Sunday 27 April 2008

urgh are are ><

Rawr, i have no where else to write so here will do i guess. it's been nearly a year since i've written in here. ironic really, considering what i'm going to talk about.
i hadnt forgotten about this blog really, just lost a bit of enthusiasm for writting in general.

so yeah... things are a bit weird at the moment. i'm not entirly sure how i feel about it all to be honest. i feel restless and empty i guess would be the closest thing i can describe this feeling as. its like somethings missing, i know its missing, i can't have it back, but i think i know that i dont want it.
which i shouldnt, because this was mutual.

i just dont know how i feel! and i dont think i can bare it...

i'm so confused right now, i dont know what to think.
me and my boyfriend broke up yesterday. this is what its all about.

i knew it was coming, when we started our conversation yesterday i knew it wouldnt end with us still together. it was jsut so easy to admit that it wasnt really working. we where both thinking the same thing and although we did officially declare it, it might as well have been dead.
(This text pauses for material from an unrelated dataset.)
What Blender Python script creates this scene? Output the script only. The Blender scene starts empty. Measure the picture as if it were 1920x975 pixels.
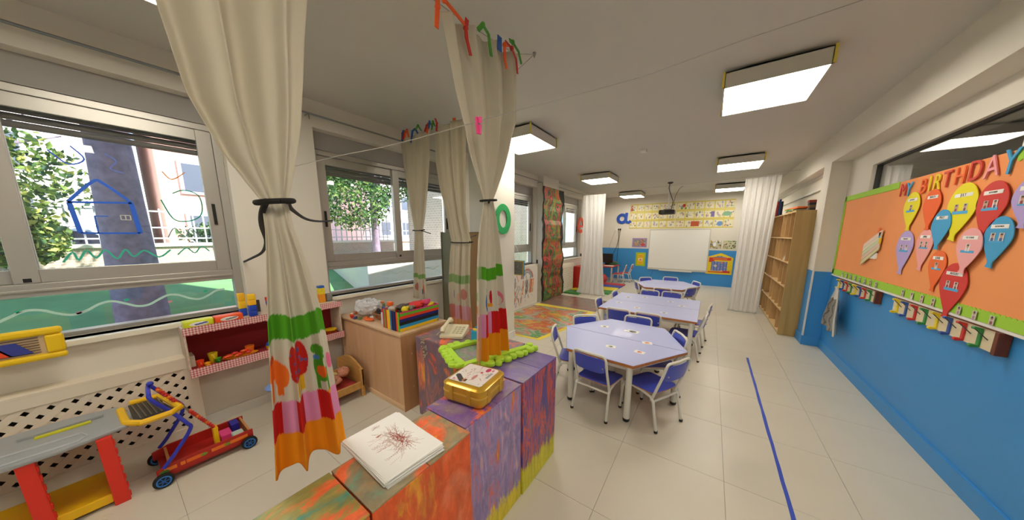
import bpy, bmesh, math, random
import numpy as np
from mathutils import Vector, Matrix
PI = math.pi
random.seed(7); np.random.seed(7)
S = bpy.context.scene
COL = S.collection

# ---------------------------------------------------------------- camera, world, sun, exposure
cam_d = bpy.data.cameras.new('camera'); cam = bpy.data.objects.new('camera', cam_d); COL.objects.link(cam)
cam.location = (0, 0, 1.5); cam.rotation_euler = (PI/2 - 0.1623, 0, 0.6064)
cam_d.sensor_width = 36; cam_d.lens = 533.5/1920*36; cam_d.shift_y = 39.9/1920
cam_d.clip_start = 0.02; cam_d.clip_end = 300
S.camera = cam
S.view_settings.view_transform = 'Standard'; S.view_settings.look = 'None'
S.view_settings.gamma = 1; S.view_settings.use_curve_mapping = False
S.view_settings.exposure = 0.5
W = bpy.data.worlds.new('world'); S.world = W; W.use_nodes = True
nt = W.node_tree; nt.nodes.clear()
sky = nt.nodes.new('ShaderNodeTexSky'); sky.sky_type = 'NISHITA'; sky.sun_disc = False
sky.sun_elevation = math.radians(48); sky.sun_rotation = math.radians(100)
bg = nt.nodes.new('ShaderNodeBackground'); bg.inputs[1].default_value = 0.42
wo = nt.nodes.new('ShaderNodeOutputWorld')
nt.links.new(sky.outputs[0], bg.inputs[0]); nt.links.new(bg.outputs[0], wo.inputs[0])
sd = bpy.data.lights.new('sun', 'SUN'); sd.energy = 11.0; sd.angle = 0.01; sd.color = (1, .95, .86)
sun = bpy.data.objects.new('sun', sd); COL.objects.link(sun)
sun.rotation_euler = (math.radians(-24), math.radians(40), 0)
LAMP_POWER = 13

# ---------------------------------------------------------------- materials
def lin(h):
    if not isinstance(h, str): return tuple(h)
    h = h.lstrip('#'); c = [int(h[i:i+2], 16)/255 for i in (0, 2, 4)]
    return tuple(x/12.92 if x <= .04045 else ((x+.055)/1.055)**2.4 for x in c)
MC = {}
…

i dont know. i guess that the last month or two has felt more like a friendship then a relationship, but there was always in the background the knowledge that we where together, that we would comfort each other adn that it was just different from a friendship. now that things have gone back to being a friendship it shouldnt feel much different. and it doesnt.

that is what confuses me the most...

we're still friends, everything is fine. i feel though like i'm depressed because i'm not sad. and that is such a backwards thing to admit.

i refuse to let myself admit fully whats happened. i'm determined to be happy in the state that i am in, in the way things happened. maybe i would be better after i thought about it properly. but i really dont want to cry. after last year, i just dont ever want to cry again.
and if i dont think about it, if i "know" that everything is "fine" then i wont...

i just dont know what to do.
i'm not depressed, not really. i'm feeling empty, deflated was the word i used the other day, and restless. i think i just want the world to get on with it, for some time to pass then normality can be addressed maybe.
i'm not sure i want to go back to college next week. i have no reason to be upset (not in my mind anyway) but i'm afraid of what might happen when i'm on my own.
i dont want to feel sorry for myself, i have no reason to, and i know i'm stronger then that, but i dont want to be upset, i dont want to think. cori once said that he noticed that i didnt like to be left alone for too long. all i can do is carry on with life, maybe thats whats bothering me, that i feel i shouldnt be getting on with life so soon, but theres really nothing else to do.

i'll meet someone new eventually. i know dont have to worry about the future so much, i can take it in my stride and do it my way without considerations of anyone else i may be sharing life with. theres a lot of other stuff i wont have to worry about anymore as well, i suppose this was worth it for that at least, and i'll see the benefit of it in time.

the best i can do is not to mope about if i can possibly help it.
i want to speak to my dad >< i have no idea why, but i just know it will help. i suppose i am a daddy's girl really, we just have so many commonly shared intrests and he consults me about a lot of stuff, and whatever happens, once i tell him and he gives me a hug, everythings ok.
i'm not sure when he's due back though. he's in america at the moment i dont think he's due back til next friday. so i guess i'm jsut gonna have to get on with stuff and try not to mope until he gets back.

i've got to finish my assignment work, then i guess i'll go to uni on tuesday. i'll be spending tuesday evening at my grandmas as usual, so i'll be ok for most of the night, and then i guess i'll just text chris every now and again until i fall asleep. adn then i'll be back home wednesday evening if all goes well. so it'll be fine.

i'm having some issues with uni at the moment. as it stands, i'm only attending lectures at the moment. screw them if i'm gonna fail this course because they want me to build them a garden. that isnt a priority for me, i'll be at home working on my thesis and plant science assignment, as they're due in less then a month and i've started neither.

so anyways, i feel a bit better, now i've talked it out and kinda worked out what i'm feeling.
so i'm gonna carry on with my model i think.